■「代表で見せるしかない」

 そうした厳しい環境で刺激を感じながら、そうした場所でも通用するとう実感を得ての代表合流でもあった。その移籍から少し前、アジアカップのメンバーに橋岡の名前はまかった。「やっぱりアジアカップに選ばれなかった悔しさはものすごくありました」と橋岡は振り返る。

「自分がここに立っていたかったと言うのがあって、その次の代表で見せるしかないなと思いました。ルートン・タウンでやってきたこと。それは自信につながりましたし、それを代表の練習から見せて行かないと、という気持ちだった。アジアカップは試合を観ながら、どういうところで自分は代表チームに還元できるかなって考えた時に、球際の強さ、競り合いの強さ、推進力というのは自分の強みだと思う」

 そういう強みを前面に押し出そうと臨んだホームの北朝鮮戦は改めて、自分のアイデンティティを示す機会でもあった。それを証明するような前向きな守備は右サイドのポジションから、5バックの日本に活力を与えて、北朝鮮の圧力に屈せず前に出ていくパワーを与えた。

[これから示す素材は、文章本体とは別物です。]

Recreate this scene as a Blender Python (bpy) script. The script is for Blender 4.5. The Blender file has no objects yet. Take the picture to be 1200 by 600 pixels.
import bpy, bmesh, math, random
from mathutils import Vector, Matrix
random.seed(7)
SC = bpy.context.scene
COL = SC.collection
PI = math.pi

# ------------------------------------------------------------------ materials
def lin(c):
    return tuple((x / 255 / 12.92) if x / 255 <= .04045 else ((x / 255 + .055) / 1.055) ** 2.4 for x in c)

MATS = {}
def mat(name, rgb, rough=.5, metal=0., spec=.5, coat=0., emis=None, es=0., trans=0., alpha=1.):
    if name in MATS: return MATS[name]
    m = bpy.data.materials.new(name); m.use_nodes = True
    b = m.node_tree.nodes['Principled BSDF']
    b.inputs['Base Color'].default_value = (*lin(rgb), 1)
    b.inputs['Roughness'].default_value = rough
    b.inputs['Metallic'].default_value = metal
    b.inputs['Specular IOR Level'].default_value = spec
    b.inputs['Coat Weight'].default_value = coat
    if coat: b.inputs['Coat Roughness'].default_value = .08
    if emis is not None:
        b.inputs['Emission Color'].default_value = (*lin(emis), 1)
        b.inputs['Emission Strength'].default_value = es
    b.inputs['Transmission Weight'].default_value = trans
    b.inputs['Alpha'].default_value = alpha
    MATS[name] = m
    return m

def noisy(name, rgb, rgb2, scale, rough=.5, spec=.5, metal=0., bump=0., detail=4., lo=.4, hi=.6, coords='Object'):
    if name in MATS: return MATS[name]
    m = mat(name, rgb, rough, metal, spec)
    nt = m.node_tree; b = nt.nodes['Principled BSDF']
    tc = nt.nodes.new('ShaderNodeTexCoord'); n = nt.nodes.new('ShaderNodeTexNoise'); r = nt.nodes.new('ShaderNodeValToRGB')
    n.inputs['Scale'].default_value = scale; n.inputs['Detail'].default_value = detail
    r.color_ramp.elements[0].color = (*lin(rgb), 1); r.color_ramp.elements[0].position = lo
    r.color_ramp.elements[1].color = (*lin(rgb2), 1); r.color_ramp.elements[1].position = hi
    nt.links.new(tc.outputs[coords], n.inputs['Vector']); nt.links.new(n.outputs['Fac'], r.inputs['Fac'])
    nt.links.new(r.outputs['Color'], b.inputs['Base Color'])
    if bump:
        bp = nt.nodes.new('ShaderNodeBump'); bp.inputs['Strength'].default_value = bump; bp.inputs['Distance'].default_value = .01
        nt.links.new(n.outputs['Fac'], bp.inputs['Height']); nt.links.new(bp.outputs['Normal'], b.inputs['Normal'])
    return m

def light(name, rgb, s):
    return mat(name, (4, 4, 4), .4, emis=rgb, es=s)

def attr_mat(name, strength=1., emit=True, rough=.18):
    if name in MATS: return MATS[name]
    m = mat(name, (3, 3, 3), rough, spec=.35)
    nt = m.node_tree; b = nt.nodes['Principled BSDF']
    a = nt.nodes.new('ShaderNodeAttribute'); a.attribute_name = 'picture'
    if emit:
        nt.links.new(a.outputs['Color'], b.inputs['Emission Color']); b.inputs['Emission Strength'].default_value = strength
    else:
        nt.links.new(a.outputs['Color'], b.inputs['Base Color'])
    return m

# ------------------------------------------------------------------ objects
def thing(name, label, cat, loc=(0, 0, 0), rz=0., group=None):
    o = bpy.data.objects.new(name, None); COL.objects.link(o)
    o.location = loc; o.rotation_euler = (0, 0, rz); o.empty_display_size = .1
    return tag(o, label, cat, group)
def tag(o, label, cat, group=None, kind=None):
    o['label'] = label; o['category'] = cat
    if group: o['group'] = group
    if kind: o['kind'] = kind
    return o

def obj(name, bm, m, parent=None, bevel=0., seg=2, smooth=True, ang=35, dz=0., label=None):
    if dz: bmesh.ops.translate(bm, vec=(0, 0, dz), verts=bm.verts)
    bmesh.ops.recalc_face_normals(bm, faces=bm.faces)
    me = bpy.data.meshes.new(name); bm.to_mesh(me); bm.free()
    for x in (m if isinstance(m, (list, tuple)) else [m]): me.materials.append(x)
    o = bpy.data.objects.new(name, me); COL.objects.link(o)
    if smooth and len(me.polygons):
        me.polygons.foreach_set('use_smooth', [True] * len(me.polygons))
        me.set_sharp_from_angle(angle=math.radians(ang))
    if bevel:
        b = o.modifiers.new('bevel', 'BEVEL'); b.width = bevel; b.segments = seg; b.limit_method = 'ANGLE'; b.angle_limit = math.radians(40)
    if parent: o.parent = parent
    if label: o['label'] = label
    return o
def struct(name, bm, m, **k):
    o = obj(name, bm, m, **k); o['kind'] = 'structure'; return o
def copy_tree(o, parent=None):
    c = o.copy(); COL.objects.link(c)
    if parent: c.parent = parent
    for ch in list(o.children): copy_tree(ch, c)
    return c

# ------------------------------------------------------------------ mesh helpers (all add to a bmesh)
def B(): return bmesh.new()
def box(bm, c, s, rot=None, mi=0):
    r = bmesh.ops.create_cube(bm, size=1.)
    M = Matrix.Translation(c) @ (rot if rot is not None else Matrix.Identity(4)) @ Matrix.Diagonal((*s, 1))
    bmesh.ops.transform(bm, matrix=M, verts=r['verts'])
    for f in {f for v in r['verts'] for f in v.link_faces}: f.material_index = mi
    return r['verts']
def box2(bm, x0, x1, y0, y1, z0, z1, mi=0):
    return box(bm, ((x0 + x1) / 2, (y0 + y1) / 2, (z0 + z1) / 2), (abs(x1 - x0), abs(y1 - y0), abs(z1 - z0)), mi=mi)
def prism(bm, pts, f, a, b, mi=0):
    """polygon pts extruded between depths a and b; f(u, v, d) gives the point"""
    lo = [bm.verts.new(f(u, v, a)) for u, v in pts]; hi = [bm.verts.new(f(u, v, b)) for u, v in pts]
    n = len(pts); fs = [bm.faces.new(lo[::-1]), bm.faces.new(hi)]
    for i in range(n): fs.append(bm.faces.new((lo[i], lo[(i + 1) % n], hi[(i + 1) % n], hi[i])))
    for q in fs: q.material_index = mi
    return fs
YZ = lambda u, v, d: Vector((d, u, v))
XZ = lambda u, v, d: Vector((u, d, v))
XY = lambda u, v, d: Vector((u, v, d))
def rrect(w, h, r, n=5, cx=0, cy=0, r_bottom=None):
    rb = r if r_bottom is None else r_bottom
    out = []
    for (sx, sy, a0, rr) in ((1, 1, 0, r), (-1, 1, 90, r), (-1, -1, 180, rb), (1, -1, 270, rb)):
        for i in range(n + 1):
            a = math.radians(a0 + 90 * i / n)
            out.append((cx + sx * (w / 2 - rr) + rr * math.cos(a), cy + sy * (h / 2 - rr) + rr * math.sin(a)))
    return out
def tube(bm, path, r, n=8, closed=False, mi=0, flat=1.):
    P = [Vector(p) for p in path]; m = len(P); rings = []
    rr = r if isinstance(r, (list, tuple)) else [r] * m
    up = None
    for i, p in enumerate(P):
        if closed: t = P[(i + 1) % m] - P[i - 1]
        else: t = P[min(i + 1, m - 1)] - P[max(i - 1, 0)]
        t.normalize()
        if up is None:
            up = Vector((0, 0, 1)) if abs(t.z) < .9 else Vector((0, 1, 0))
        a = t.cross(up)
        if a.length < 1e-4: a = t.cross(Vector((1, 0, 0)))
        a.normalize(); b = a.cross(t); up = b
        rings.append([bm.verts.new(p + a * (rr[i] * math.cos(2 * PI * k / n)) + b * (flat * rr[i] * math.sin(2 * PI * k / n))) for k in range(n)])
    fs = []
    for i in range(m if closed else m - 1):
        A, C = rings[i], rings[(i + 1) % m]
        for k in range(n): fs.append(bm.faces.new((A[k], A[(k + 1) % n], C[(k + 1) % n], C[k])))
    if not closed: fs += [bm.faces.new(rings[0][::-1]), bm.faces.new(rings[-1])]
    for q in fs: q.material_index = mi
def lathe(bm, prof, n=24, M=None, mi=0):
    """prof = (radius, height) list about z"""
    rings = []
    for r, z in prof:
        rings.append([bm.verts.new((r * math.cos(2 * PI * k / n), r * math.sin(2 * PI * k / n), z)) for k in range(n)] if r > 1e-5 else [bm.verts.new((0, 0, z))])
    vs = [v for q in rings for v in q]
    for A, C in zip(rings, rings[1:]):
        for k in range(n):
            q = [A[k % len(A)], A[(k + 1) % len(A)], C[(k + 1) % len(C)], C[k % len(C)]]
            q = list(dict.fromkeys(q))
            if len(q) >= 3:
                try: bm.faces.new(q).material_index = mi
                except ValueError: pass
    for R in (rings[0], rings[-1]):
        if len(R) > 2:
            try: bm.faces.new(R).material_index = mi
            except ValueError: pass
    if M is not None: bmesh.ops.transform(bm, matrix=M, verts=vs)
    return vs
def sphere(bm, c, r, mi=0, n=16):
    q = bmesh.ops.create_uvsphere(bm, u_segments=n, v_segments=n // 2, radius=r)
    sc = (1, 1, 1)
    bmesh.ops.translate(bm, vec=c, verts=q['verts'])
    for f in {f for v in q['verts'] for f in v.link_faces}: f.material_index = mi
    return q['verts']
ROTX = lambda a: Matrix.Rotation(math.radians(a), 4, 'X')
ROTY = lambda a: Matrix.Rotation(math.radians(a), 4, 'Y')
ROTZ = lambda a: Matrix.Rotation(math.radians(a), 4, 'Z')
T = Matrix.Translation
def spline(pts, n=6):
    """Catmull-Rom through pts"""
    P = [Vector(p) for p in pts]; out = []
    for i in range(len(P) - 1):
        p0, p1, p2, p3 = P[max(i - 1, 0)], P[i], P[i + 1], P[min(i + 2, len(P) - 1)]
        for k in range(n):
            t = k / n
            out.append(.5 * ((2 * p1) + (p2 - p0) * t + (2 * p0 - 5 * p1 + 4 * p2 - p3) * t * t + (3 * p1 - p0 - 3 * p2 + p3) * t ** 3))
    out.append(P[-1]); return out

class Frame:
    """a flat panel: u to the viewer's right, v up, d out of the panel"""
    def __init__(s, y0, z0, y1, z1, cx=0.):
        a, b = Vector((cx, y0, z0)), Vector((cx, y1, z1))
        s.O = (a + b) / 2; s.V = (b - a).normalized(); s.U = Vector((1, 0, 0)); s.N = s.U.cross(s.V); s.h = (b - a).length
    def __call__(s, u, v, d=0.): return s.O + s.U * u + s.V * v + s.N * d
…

 もちろん橋岡が本当の意味で”森保ジャパン”の主力に定着するには熱量や強さだけでなく、プレーの質というところも問われてくる。たとえばチャンスの場面で、クロスを合わせてアシストを記録することなどもそうで、事実、「そういうところでも違いを見せていきたい」と語る。プレミアリーガーとして初めて出た代表戦は1−0でのクローズに貢献したが、スタートから勝利を支える存在になるためにはここからの成長が求められてくる。